NEW YORK, Aug. 2, 2018 /PRNewswire/ -- Mudrick Capital Management, L.P., the largest independent shareholder in Globalstar, Inc. (NYSE American: GSAT), announced yesterday that Globalstar has just terminated its unfair merger agreement to acquire FiberLight and several other assets owned by the Thermo Companies, which are controlled by Globalstar's Chief Executive Officer and controlling shareholder, Jay Monroe. As Mudrick Capital, counseled by Selendy & Gay PLLC, explained in a complaint it filed on May 17, 2018 in Delaware's Court of Chancery, this merger would have resulted in Globalstar and its minority shareholders materially overpaying for assets already controlled by Mr. Monroe, while at the same time significantly diluting its minority shareholders' interests in Globalstar. Moreover, the merger would have been funded by Globalstar stock that Mr. Monroe himself has conceded is vastly undervalued, thereby transferring a massive amount of wealth from Globalstar's public shareholders to Mr. Monroe. Mudrick Capital's complaint sought corporate books and records, including e-mails, pursuant to Section 220 of Delaware's General Corporation Law, in order to permit Mudrick Capital to meaningfully investigate the serious wrongdoing it has suspected at Globalstar.
On July 3, 2018, this matter was tried in the Delaware Court of Chancery, with Jason Mudrick, the President and Chief Investment Officer of Mudrick Capital, testifying as the sole witness. Following this trial, the Court of Chancery on July 31, 2018 issued an order granting Mudrick Capital's demand. In its opinion, the Court of Chancery found that Mr. Mudrick has testified credibly to the wrongdoing he suspected at Globalstar, and ordered Globalstar to produce nearly all corporate books and records sought, including e-mails from each of Globalstar's C.E.O. Jay Monroe, its General Counsel, and the chair of the Special Committee that had approved the unfair merger. One day after this ruling, Globalstar terminated its merger agreement with the Thermo Companies.
Jason Mudrick, the President and Chief Investment Officer of Mudrick Capital, has released a statement praising the Court's ruling: "We are gratified by the Court's decision ordering Globalstar to produce the corporate books and records we sought, including e-mails.
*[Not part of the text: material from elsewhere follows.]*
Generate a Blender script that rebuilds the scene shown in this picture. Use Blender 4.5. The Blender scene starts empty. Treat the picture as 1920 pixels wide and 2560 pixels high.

These documents are crucial to our ability to investigate the wrongdoing we have suspected at Globalstar, and to take meaningful steps to protect minority shareholders from such actions in the future. We believe that Globalstar's decision to terminate its planned merger with the Thermo Companies represents a victory for all of Globalstar's independent shareholders. We remain committed to protecting the rights of Globalstar's minority shareholders and intend to continue investigating the wrongdoing we suspect at Globalstar."
Jordan Goldstein, a partner at Selendy & Gay PLLC, which serves as lead counsel in this matter, has also released a statement praising Mudrick Capital's decision to initiate this proceeding. "Mudrick Capital's efforts in seeking books and records to meaningfully investigate suspected wrongdoing at Globalstar has now been validated by the Court of Chancery. The Court's decision to require the production of e-mails and other documents demonstrates the strength of our allegations as to the unfairness of the proposed merger. Globalstar's resulting decision to terminate the merger just one day after the Court's ruling confirms that Mudrick Capital's efforts in this proceeding have been instrumental in protecting Globalstar's independent shareholders from this unfair merger."